In a meeting with the media at Signature Flight Support before boarding the Wild's charter to Dallas, coach John Torchetti appeared to back off some of his comments regarding Ales Hemsky's power-play goal in the Stars' 3-2 victory at Xcel Energy Center on Wednesday.
The goal came at 9:11 of the second period, just four-plus minutes after the hard-working Wild had taken a 1-0 lead on Jason Pominville's goal. The goal, which came near the end of Matt Dumba's delay of game penalty, stopped the Wild's momentum, at least for a while. The theme after the game was Torchetti not liking the fact the Wild didn't commit to getting into Hemsky's shooting lane, with the guilty party being defenseman Ryan Suter. Torchetti stressed that the shot had to be blocked. Instead, the shot got past a screened Devan Dubnyk.
Thursday it was a little different story. Torchetti said it was a systemic breakdown on the penalty kill, the result of several players not doing the right thing. He did not name names.
"It's A, B, C, D, E,'' Torchetti said. "There's no names to it. Just positions of the players.'' Torchetti said the goal mirrored Jason Spezza's goal in Game 1, when Spezza skated down the right side, faked the slap shot, then scored with a deadly wrist shot.
"It's the execution of it, the assignments and that," Torcheti said. "We go over it, make our adjustments. Same with the power play, same thing. We have A, B, C, D, E. We have to do a better job with those assignments.''
The Wild only gave the Stars two power plays Wednesday.

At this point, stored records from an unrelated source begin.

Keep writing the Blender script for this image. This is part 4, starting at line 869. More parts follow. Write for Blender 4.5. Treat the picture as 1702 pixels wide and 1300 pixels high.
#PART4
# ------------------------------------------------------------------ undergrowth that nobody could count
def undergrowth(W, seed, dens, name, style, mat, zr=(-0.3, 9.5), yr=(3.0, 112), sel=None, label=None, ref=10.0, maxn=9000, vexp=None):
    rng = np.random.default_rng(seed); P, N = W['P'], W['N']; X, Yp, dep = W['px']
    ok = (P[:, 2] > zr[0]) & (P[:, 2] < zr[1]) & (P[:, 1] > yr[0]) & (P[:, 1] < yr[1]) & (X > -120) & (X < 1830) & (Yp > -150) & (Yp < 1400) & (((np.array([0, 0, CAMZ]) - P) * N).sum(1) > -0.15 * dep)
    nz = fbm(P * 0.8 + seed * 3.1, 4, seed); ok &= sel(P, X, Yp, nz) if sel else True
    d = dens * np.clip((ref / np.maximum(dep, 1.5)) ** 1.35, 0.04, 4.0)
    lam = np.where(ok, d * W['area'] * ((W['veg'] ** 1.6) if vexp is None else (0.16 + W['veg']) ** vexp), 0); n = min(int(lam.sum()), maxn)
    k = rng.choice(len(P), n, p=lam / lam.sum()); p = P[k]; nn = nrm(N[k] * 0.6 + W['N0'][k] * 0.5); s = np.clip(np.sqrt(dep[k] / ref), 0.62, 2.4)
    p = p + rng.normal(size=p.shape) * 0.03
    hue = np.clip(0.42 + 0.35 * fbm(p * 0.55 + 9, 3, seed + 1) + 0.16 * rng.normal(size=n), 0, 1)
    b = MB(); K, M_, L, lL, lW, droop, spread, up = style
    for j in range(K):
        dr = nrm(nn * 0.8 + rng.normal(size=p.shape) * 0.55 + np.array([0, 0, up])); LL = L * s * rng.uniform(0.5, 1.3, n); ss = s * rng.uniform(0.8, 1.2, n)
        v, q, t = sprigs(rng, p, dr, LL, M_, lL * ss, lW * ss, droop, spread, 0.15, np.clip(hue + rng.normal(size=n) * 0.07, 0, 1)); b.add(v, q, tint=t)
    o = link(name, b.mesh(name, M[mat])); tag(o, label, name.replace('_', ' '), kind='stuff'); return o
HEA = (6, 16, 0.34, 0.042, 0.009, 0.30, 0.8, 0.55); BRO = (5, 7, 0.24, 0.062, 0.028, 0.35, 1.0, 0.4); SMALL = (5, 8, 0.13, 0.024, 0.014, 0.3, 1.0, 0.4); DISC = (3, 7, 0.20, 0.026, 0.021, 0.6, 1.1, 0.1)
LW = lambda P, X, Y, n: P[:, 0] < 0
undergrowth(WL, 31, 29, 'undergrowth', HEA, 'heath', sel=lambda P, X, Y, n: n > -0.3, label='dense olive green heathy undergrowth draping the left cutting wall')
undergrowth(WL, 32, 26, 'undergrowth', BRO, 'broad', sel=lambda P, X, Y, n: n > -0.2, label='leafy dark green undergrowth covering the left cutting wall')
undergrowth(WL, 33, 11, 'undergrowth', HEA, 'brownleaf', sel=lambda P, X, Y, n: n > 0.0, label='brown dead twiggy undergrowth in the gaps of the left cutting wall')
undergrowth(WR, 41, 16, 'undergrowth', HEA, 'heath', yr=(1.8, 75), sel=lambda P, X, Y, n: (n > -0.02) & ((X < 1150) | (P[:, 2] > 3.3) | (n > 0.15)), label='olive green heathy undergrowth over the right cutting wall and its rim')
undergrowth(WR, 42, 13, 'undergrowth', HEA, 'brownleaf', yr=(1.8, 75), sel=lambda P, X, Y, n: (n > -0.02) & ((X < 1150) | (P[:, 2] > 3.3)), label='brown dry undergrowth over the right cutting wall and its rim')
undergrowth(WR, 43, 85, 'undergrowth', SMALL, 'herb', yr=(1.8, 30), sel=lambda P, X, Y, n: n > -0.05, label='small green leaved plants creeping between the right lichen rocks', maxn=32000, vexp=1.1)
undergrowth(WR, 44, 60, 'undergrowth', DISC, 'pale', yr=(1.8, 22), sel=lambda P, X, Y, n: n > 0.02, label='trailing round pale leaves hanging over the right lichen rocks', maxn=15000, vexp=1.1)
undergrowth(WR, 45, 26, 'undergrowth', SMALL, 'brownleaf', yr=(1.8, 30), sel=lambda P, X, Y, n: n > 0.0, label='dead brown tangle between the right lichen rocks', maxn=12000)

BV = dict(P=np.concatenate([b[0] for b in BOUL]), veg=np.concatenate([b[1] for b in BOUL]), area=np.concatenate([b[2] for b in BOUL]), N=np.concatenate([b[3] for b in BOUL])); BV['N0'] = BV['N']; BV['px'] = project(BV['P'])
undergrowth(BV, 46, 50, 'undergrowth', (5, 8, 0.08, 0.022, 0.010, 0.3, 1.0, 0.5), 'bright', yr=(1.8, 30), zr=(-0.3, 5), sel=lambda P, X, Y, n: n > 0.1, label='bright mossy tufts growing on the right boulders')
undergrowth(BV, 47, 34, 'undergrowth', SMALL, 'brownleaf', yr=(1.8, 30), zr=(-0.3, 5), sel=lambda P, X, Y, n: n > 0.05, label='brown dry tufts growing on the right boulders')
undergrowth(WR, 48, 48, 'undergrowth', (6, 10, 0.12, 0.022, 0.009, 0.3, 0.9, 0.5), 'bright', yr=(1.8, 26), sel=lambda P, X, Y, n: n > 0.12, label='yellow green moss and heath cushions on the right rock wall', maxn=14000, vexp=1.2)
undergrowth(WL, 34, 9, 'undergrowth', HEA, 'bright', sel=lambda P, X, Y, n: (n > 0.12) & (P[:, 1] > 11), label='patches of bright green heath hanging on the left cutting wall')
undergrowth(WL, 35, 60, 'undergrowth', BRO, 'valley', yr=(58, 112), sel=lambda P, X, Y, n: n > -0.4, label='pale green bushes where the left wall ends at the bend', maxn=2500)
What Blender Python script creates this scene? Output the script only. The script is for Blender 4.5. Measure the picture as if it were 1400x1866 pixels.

Unfortunately Dallas scored on both of them, in each instance tying the game.
Reminded that a lot was made of Suter not blocking that shot by Hemsky, Torchetti wouldn't bite. "I don't know where that comes from,'' he said. "It's just A, B, C, D, E. It's just the execution of the play.''
Game 5 of the series, led 3-1 by Dallas, is Friday night in Texas.